February 15, 2018

Various Midcentury Modern Rooflines

Many people ask me what the difference between midcentury modern and midcentury modest homes are, and when it comes down to it, it's the roofline. While I've seen some of the most modest ranches homes full of modern details, I'd still classify that home as a modest ranch with modern details inside.

What are these rooflines? I've personally documented many of them and try to share them as discovered in real life on the MidModMich Instagram feed. While there are a plethora of examples in large midcentury modern communities such as Palm Springs, these rooflines also exist right here in West Michigan - many even here in Grand Haven.

The butterfly roofline is my personal favorite, but the folded plate comes in as a very close second.

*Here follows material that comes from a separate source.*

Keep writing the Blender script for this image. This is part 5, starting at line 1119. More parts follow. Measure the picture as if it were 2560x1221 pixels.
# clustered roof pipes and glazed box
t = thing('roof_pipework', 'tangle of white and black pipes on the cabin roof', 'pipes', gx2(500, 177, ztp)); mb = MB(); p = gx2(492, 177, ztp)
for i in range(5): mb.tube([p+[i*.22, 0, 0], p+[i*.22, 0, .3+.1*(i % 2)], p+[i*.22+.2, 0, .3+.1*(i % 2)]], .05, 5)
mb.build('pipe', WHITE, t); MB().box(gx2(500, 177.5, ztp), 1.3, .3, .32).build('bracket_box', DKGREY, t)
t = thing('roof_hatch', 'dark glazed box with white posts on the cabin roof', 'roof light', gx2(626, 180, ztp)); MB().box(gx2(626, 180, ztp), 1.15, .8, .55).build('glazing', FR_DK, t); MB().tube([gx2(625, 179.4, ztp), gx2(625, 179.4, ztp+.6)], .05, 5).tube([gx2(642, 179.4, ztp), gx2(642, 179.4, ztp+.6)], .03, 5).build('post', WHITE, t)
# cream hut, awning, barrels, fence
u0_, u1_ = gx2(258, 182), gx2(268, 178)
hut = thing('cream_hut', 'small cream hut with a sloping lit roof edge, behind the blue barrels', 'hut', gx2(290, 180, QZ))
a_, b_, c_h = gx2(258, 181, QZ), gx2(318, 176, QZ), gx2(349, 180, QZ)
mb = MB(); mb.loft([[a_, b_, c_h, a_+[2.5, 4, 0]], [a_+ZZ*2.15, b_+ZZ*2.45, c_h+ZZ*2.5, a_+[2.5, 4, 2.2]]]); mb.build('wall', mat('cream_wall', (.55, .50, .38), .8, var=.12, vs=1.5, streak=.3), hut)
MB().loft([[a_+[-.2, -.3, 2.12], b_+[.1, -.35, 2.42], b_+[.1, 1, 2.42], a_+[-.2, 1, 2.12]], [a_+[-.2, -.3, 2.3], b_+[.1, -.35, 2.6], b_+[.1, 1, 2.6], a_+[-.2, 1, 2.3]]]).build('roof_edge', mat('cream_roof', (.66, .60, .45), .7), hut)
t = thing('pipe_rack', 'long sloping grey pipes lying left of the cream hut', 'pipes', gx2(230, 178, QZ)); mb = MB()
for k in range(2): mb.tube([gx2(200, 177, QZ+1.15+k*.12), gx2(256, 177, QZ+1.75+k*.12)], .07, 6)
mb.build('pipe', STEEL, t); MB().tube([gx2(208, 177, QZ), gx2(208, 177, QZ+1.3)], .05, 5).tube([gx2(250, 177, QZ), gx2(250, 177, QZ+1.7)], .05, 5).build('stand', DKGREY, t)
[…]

Our own home has a very common shed roofline, but still stands out on our street of traditional midcentury ranches. The timeless flat roofline is what many people associate with midcentury modern homes, but there are many more. My husband's favorite is the hyperbolic paraboloid, which is a rare breed, but do exist - we even have a couple of local examples on the shores of Lake Michigan.

Here are some examples of rooflines for you to see the differences...

Butterfly, this is a local Grand Haven example I snapped from my car a few winters ago.

Folded Plate, a classic Donald Wexler-designed home in Palm Springs, this is one of the seven steel homes.

Shed, This is our home here in Grand Haven, Michigan.

Flat, this is the Stahl House in Los Angeles

Flat, This is the Farnsworth House in Plano, Illinois

Hyperbolic Paraboloid, another local Grand Haven home, this one sits on Lake Michigan

Wide Gable, asymmetrical, I snapped this sidewalk photo in East Grand Rapids, Michigan. 

Wide Double Gable, Another local favorite here in Grand Haven, Michigan.

Swiss Miss, A classic Palm Springs home snapped by my sister a few years ago.

Flat Rounded, this one is an unusual home designed by the same architect as our home, Latvian-born Krisjanis Grants. It is in Spring Lake, Michigan, and was built by the brother of the man who built our home.

A Frame, mostly seen as getaway/lake homes. We were going to buy this little cutie in 2016, but inspections were a complete nightmare and we had to walk away. This is located in Ludington, Michigan.

1 thoughts:

Iwriter February 16, 2018 at 7:16 AM  

Thank you for the very informative post! This was one of those "know it when I see it, but don't know what it's called" things...you've filled in the blanks wonderfully.

Ours in Holland is the flat roof variety...if you go here: http://www.atomicmonstercafe.com/2018/01/

and scroll to the bottom you can see some of the roof line at night.